*Brief*
Copy out each line of the material below with no changes.

*Information shown*
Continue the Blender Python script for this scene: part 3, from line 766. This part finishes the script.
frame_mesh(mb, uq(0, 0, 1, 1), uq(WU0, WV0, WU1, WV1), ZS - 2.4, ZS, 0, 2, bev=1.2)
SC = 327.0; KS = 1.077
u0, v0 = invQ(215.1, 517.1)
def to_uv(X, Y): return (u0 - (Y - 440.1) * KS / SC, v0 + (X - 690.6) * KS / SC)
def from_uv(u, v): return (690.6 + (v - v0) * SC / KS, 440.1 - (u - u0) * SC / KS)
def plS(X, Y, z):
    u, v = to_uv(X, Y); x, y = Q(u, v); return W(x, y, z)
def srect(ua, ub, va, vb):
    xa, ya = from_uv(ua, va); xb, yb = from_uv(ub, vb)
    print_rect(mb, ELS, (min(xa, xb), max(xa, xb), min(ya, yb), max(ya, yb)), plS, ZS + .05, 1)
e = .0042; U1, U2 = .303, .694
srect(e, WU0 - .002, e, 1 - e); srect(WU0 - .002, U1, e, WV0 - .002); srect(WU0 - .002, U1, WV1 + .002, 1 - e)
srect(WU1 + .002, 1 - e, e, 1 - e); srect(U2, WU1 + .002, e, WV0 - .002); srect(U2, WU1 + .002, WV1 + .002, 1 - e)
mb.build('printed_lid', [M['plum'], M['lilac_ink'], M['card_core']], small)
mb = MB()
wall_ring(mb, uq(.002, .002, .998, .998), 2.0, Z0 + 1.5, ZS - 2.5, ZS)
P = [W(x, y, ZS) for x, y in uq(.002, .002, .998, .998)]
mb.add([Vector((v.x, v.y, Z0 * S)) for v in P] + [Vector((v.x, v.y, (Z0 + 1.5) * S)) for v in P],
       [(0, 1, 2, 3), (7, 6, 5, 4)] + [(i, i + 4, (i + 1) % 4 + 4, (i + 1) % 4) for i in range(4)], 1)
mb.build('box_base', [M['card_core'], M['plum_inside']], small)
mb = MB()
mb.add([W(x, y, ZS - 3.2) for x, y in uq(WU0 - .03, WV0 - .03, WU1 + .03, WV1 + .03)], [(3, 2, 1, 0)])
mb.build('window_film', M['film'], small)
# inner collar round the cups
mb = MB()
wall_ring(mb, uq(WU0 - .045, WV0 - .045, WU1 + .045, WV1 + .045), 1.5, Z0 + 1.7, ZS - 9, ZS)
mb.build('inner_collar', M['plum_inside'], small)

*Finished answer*
Continue the Blender Python script for this scene: part 3, from line 766. This part finishes the script.
frame_mesh(mb, uq(0, 0, 1, 1), uq(WU0, WV0, WU1, WV1), ZS - 2.4, ZS, 0, 2, bev=1.2)
SC = 327.0; KS = 1.077
u0, v0 = invQ(215.1, 517.1)
def to_uv(X, Y): return (u0 - (Y - 440.1) * KS / SC, v0 + (X - 690.6) * KS / SC)
def from_uv(u, v): return (690.6 + (v - v0) * SC / KS, 440.1 - (u - u0) * SC / KS)
def plS(X, Y, z):
    u, v = to_uv(X, Y); x, y = Q(u, v); return W(x, y, z)
def srect(ua, ub, va, vb):
    xa, ya = from_uv(ua, va); xb, yb = from_uv(ub, vb)
    print_rect(mb, ELS, (min(xa, xb), max(xa, xb), min(ya, yb), max(ya, yb)), plS, ZS + .05, 1)
e = .0042; U1, U2 = .303, .694
srect(e, WU0 - .002, e, 1 - e); srect(WU0 - .002, U1, e, WV0 - .002); srect(WU0 - .002, U1, WV1 + .002, 1 - e)
srect(WU1 + .002, 1 - e, e, 1 - e); srect(U2, WU1 + .002, e, WV0 - .002); srect(U2, WU1 + .002, WV1 + .002, 1 - e)
mb.build('printed_lid', [M['plum'], M['lilac_ink'], M['card_core']], small)
mb = MB()
wall_ring(mb, uq(.002, .002, .998, .998), 2.0, Z0 + 1.5, ZS - 2.5, ZS)
P = [W(x, y, ZS) for x, y in uq(.002, .002, .998, .998)]
mb.add([Vector((v.x, v.y, Z0 * S)) for v in P] + [Vector((v.x, v.y, (Z0 + 1.5) * S)) for v in P],
       [(0, 1, 2, 3), (7, 6, 5, 4)] + [(i, i + 4, (i + 1) % 4 + 4, (i + 1) % 4) for i in range(4)], 1)
mb.build('box_base', [M['card_core'], M['plum_inside']], small)
mb = MB()
mb.add([W(x, y, ZS - 3.2) for x, y in uq(WU0 - .03, WV0 - .03, WU1 + .03, WV1 + .03)], [(3, 2, 1, 0)])
mb.build('window_film', M['film'], small)
# inner collar round the cups
mb = MB()
wall_ring(mb, uq(WU0 - .045, WV0 - .045, WU1 + .045, WV1 + .045), 1.5, Z0 + 1.7, ZS - 9, ZS)
mb.build('inner_collar', M['plum_inside'], small)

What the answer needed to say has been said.